**GIVEN MATERIAL:**
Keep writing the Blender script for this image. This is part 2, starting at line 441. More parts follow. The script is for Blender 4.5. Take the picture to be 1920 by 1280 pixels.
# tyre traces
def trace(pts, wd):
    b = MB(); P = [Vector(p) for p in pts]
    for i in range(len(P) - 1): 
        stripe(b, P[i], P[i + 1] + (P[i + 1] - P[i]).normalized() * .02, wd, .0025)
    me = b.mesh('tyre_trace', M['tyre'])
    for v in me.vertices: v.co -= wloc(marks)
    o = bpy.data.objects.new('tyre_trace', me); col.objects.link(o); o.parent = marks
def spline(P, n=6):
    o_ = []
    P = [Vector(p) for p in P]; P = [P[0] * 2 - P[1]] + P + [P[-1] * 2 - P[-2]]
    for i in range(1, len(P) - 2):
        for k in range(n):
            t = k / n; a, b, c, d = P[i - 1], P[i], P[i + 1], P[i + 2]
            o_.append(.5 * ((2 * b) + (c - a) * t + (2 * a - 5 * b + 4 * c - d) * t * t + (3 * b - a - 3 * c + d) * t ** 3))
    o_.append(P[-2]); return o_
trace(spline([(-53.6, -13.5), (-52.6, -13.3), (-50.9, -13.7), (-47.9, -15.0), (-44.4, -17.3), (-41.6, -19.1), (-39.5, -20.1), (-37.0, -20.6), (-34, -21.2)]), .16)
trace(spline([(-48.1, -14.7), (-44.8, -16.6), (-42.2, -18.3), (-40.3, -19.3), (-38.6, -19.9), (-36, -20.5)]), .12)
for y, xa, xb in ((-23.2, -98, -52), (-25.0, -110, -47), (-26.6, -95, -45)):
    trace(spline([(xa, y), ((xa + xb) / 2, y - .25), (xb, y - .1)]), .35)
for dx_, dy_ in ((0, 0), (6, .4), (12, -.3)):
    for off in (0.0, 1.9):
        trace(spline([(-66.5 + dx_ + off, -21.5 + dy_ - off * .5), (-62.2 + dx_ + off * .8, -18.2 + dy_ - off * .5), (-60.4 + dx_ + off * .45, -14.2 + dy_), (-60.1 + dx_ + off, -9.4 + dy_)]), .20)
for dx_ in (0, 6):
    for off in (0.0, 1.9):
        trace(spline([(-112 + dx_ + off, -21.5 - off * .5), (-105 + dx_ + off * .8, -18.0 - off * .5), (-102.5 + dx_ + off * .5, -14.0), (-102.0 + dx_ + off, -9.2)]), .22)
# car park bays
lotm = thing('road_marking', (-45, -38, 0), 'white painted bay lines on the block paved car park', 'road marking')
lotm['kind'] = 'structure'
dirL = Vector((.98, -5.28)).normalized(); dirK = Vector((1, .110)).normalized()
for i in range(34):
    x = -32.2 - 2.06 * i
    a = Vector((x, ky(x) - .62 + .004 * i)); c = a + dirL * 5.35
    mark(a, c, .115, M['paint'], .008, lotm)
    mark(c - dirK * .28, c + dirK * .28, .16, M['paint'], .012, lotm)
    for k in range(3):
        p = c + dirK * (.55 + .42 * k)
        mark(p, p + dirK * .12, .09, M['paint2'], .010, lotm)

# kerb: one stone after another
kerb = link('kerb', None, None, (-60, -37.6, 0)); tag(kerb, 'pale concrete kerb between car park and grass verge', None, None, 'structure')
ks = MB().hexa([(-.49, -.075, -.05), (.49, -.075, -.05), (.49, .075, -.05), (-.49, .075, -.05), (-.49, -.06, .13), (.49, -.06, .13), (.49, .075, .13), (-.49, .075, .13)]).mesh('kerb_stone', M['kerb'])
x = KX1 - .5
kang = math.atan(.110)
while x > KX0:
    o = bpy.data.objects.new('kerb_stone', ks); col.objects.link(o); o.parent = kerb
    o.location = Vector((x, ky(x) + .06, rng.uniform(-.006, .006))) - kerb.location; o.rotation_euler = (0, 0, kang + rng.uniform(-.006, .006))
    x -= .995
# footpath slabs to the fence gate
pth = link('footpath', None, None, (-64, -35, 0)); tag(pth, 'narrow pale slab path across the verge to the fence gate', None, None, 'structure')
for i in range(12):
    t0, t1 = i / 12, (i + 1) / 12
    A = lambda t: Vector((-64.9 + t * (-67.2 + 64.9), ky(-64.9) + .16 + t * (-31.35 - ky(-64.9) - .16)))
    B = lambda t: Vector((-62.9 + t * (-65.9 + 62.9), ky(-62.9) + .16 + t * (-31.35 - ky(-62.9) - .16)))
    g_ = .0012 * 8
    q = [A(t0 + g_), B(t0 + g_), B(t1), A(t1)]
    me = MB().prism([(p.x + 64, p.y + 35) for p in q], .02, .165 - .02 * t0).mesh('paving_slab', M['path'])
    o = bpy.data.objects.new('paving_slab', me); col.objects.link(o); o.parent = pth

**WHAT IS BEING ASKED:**
Quote the entire listing above exactly.

**WRITTEN SOLUTION:**
Keep writing the Blender script for this image. This is part 2, starting at line 441. More parts follow. The script is for Blender 4.5. Take the picture to be 1920 by 1280 pixels.
# tyre traces
def trace(pts, wd):
    b = MB(); P = [Vector(p) for p in pts]
    for i in range(len(P) - 1): 
        stripe(b, P[i], P[i + 1] + (P[i + 1] - P[i]).normalized() * .02, wd, .0025)
    me = b.mesh('tyre_trace', M['tyre'])
    for v in me.vertices: v.co -= wloc(marks)
    o = bpy.data.objects.new('tyre_trace', me); col.objects.link(o); o.parent = marks
def spline(P, n=6):
    o_ = []
    P = [Vector(p) for p in P]; P = [P[0] * 2 - P[1]] + P + [P[-1] * 2 - P[-2]]
    for i in range(1, len(P) - 2):
        for k in range(n):
            t = k / n; a, b, c, d = P[i - 1], P[i], P[i + 1], P[i + 2]
            o_.append(.5 * ((2 * b) + (c - a) * t + (2 * a - 5 * b + 4 * c - d) * t * t + (3 * b - a - 3 * c + d) * t ** 3))
    o_.append(P[-2]); return o_
trace(spline([(-53.6, -13.5), (-52.6, -13.3), (-50.9, -13.7), (-47.9, -15.0), (-44.4, -17.3), (-41.6, -19.1), (-39.5, -20.1), (-37.0, -20.6), (-34, -21.2)]), .16)
trace(spline([(-48.1, -14.7), (-44.8, -16.6), (-42.2, -18.3), (-40.3, -19.3), (-38.6, -19.9), (-36, -20.5)]), .12)
for y, xa, xb in ((-23.2, -98, -52), (-25.0, -110, -47), (-26.6, -95, -45)):
    trace(spline([(xa, y), ((xa + xb) / 2, y - .25), (xb, y - .1)]), .35)
for dx_, dy_ in ((0, 0), (6, .4), (12, -.3)):
    for off in (0.0, 1.9):
        trace(spline([(-66.5 + dx_ + off, -21.5 + dy_ - off * .5), (-62.2 + dx_ + off * .8, -18.2 + dy_ - off * .5), (-60.4 + dx_ + off * .45, -14.2 + dy_), (-60.1 + dx_ + off, -9.4 + dy_)]), .20)
for dx_ in (0, 6):
    for off in (0.0, 1.9):
        trace(spline([(-112 + dx_ + off, -21.5 - off * .5), (-105 + dx_ + off * .8, -18.0 - off * .5), (-102.5 + dx_ + off * .5, -14.0), (-102.0 + dx_ + off, -9.2)]), .22)
# car park bays
lotm = thing('road_marking', (-45, -38, 0), 'white painted bay lines on the block paved car park', 'road marking')
lotm['kind'] = 'structure'
dirL = Vector((.98, -5.28)).normalized(); dirK = Vector((1, .110)).normalized()
for i in range(34):
    x = -32.2 - 2.06 * i
    a = Vector((x, ky(x) - .62 + .004 * i)); c = a + dirL * 5.35
    mark(a, c, .115, M['paint'], .008, lotm)
    mark(c - dirK * .28, c + dirK * .28, .16, M['paint'], .012, lotm)
    for k in range(3):
        p = c + dirK * (.55 + .42 * k)
        mark(p, p + dirK * .12, .09, M['paint2'], .010, lotm)

# kerb: one stone after another
kerb = link('kerb', None, None, (-60, -37.6, 0)); tag(kerb, 'pale concrete kerb between car park and grass verge', None, None, 'structure')
ks = MB().hexa([(-.49, -.075, -.05), (.49, -.075, -.05), (.49, .075, -.05), (-.49, .075, -.05), (-.49, -.06, .13), (.49, -.06, .13), (.49, .075, .13), (-.49, .075, .13)]).mesh('kerb_stone', M['kerb'])
x = KX1 - .5
kang = math.atan(.110)
while x > KX0:
    o = bpy.data.objects.new('kerb_stone', ks); col.objects.link(o); o.parent = kerb
    o.location = Vector((x, ky(x) + .06, rng.uniform(-.006, .006))) - kerb.location; o.rotation_euler = (0, 0, kang + rng.uniform(-.006, .006))
    x -= .995
# footpath slabs to the fence gate
pth = link('footpath', None, None, (-64, -35, 0)); tag(pth, 'narrow pale slab path across the verge to the fence gate', None, None, 'structure')
for i in range(12):
    t0, t1 = i / 12, (i + 1) / 12
    A = lambda t: Vector((-64.9 + t * (-67.2 + 64.9), ky(-64.9) + .16 + t * (-31.35 - ky(-64.9) - .16)))
    B = lambda t: Vector((-62.9 + t * (-65.9 + 62.9), ky(-62.9) + .16 + t * (-31.35 - ky(-62.9) - .16)))
    g_ = .0012 * 8
    q = [A(t0 + g_), B(t0 + g_), B(t1), A(t1)]
    me = MB().prism([(p.x + 64, p.y + 35) for p in q], .02, .165 - .02 * t0).mesh('paving_slab', M['path'])
    o = bpy.data.objects.new('paving_slab', me); col.objects.link(o); o.parent = pth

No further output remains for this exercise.